Few organizations have recognized the full potential for possible failure in embedded systems. Moreover, the supply of talent qualified to identify and correct these problems is being consumed quickly by other year 2000 projects. The longer that production managers wait, the less the likelihood that they will be able to affect the outcome pragmatically.
It is estimated that the average oil and gas firm, starting today, can expect to remediate less than 30% of the overall potential failure points in the production environment. This reality shifts the focus of the solution away from trying to fix the problem, to planning strategies that would minimize potential damage and mitigate potential safety hazards. . . .
The reasons for this oversight are straightforward. The year 2000 problem has been characterized as an information technology problem and delegated to each organization's Information Services (IS) department. However, IS departments typically do not manage on-line, process control systems. The embedded systems issue is a process or business problem affecting all types of "intelligent" equipment throughout all business units, not just those computer systems for which IS departments are accountable. . . .

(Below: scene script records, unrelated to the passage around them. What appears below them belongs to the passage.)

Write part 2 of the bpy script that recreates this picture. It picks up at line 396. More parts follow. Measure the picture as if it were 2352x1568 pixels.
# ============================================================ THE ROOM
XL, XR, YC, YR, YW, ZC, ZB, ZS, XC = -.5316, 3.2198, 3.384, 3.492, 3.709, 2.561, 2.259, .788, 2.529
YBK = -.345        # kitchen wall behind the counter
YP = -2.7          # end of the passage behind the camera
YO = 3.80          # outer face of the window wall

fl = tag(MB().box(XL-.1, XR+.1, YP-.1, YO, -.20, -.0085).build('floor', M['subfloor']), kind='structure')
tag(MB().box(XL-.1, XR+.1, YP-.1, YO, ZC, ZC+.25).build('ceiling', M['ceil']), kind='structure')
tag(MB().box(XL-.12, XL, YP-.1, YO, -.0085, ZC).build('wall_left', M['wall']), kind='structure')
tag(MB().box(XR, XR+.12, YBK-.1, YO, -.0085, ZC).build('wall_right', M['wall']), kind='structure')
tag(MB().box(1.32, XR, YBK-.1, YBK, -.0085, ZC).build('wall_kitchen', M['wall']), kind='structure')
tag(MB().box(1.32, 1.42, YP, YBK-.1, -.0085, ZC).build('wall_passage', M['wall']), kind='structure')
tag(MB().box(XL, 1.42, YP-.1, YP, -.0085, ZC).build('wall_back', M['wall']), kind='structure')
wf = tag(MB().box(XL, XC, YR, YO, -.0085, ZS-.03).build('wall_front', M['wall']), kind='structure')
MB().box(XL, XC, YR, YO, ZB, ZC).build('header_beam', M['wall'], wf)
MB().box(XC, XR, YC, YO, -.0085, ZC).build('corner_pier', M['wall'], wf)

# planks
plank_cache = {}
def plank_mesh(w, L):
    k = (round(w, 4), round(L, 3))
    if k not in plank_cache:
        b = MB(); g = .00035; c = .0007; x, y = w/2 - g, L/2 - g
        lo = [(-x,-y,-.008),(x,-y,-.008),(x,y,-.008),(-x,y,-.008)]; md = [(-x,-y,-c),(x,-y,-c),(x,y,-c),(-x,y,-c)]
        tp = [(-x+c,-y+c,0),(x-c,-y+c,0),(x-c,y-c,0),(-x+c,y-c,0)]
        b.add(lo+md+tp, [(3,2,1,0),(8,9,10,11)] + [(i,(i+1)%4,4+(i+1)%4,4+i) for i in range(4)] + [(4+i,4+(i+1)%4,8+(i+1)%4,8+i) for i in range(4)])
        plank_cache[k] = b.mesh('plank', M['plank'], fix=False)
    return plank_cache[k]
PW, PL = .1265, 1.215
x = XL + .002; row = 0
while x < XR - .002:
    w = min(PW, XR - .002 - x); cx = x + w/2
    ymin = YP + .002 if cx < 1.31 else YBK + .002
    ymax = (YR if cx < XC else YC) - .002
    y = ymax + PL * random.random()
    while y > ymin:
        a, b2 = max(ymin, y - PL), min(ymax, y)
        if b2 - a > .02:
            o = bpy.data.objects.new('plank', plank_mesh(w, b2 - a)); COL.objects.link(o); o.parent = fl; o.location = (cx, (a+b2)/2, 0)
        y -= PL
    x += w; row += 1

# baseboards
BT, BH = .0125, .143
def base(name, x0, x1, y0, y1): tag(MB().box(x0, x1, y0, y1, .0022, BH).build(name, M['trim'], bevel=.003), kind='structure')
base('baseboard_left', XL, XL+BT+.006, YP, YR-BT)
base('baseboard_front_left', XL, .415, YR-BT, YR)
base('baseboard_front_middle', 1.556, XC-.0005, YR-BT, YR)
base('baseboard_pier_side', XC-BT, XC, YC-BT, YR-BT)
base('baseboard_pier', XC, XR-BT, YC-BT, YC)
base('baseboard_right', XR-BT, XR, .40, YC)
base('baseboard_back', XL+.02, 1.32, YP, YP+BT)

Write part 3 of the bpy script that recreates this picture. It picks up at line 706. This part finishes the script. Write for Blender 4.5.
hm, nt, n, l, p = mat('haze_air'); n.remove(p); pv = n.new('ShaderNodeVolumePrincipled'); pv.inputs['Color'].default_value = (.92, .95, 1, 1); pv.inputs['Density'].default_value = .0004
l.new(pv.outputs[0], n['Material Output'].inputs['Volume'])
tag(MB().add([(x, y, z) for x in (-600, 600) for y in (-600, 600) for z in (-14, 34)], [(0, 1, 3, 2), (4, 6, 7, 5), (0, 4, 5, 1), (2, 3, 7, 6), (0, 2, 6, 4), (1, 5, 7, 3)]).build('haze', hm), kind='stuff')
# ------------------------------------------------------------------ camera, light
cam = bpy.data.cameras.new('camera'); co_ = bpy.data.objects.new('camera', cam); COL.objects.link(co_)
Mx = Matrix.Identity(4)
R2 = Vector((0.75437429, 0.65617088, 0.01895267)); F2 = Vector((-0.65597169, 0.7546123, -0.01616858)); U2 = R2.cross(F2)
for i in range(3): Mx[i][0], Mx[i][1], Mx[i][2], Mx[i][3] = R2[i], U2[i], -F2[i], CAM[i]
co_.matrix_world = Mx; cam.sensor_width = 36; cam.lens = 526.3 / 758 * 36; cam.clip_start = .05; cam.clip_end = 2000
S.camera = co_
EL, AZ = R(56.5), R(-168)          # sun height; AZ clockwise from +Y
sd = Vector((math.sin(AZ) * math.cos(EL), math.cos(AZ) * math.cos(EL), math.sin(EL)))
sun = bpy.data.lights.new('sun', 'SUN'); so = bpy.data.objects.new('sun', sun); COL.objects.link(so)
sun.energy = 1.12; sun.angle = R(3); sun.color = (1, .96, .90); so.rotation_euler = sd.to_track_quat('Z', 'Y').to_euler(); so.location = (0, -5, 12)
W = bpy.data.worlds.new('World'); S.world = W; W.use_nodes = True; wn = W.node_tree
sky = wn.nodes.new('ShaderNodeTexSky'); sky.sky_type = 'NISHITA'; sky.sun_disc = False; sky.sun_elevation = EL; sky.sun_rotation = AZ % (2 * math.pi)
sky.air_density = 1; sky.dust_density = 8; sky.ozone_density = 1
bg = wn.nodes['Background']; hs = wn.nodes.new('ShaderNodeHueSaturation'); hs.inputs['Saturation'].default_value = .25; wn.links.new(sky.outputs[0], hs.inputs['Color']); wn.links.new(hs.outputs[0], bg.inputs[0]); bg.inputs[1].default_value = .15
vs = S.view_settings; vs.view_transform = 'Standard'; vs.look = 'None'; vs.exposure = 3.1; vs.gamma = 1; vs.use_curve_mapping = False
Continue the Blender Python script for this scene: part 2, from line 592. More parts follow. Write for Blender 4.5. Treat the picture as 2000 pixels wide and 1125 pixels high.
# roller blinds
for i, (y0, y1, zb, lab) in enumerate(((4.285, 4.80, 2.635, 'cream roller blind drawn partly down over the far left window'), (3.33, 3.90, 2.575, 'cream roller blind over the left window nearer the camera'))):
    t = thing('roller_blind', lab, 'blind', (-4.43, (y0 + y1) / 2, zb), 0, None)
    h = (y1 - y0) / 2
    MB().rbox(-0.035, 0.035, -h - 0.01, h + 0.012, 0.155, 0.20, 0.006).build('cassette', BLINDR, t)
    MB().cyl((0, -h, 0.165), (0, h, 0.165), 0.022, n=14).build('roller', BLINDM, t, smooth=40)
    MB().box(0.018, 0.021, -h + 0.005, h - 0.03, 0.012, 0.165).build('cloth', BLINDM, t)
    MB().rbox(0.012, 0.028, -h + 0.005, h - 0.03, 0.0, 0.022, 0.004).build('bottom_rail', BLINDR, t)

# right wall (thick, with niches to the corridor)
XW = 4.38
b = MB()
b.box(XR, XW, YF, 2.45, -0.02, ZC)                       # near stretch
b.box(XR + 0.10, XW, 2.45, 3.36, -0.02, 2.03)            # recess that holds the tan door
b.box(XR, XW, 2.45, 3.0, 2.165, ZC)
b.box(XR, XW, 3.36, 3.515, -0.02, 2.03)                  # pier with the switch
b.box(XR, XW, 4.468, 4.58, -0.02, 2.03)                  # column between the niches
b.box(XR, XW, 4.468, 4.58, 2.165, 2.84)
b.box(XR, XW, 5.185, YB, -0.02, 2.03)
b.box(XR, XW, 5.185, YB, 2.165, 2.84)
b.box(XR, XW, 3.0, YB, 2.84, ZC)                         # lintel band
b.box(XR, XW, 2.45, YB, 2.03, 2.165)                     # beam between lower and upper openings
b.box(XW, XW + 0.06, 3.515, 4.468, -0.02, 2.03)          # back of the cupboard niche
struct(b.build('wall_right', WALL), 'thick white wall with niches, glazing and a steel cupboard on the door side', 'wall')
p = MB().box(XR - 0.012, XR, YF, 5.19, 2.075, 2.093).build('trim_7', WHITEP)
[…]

On a Friday night less than two years from now, a tsunami will build in the Pacific and roll westward through all major hydrocarbon producing fields before reaching Prudhoe Bay, Alaska. We know the exact date, not to mention the hour, minute and second. We do not know its size. As with all tidal waves, it is safer to take precautions and move out to sea, where its arrival may not even be noticed. Disaster strikes those who are unprepared and caught near shore. There is little time left to mobilize, so to speak, and move the world's huge oil and gas fleet to the safety of the sea.